The father in the story, who had become bankrupt, is at first complacent and accepting, even happy; he looks on the misfortune as a release from the burden of business and ever-increasing need to make money. The disconnect between the father Harold has known his entire life and the father who now sits and speaks of the evils of money gives Harold the idea that his father has "two faces," or two sides of his personality, and that one is only now reaching the surface:

...[Harold] noticed for the first time that like all big-faced men his father had two faces. There was the outer face like a soft warm and careless daub of innocent sealing-wax and inside it... a much smaller one, babyish, shrewd, scared and hard.

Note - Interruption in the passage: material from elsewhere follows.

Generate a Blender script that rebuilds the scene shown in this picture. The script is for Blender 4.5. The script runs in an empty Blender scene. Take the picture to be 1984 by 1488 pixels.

"For thirty years I built this business up... many's the time coming down from the North I've slept in this office... you can't live your life from A to Z like that."
(Pritchett, "A Fly..." scribd.com)

Although he is expressing both regret and relief, the father is not stable; the sight of a fly drives him into a frenzy of activity, as if to ward off his old age, but despite his firm protestations that he wants nothing more to do with money, his old personality is reactivated by Harold's hesitant offer:

"Why didn't you tell me you could raise money? How can you raise it? Where? By when?"
(Pritchett, "A Fly..." scribd.com)

Even though the loss of his business has given him pause for through, the father is still a businessman at heart, and his acceptance of the loss is only on the surface.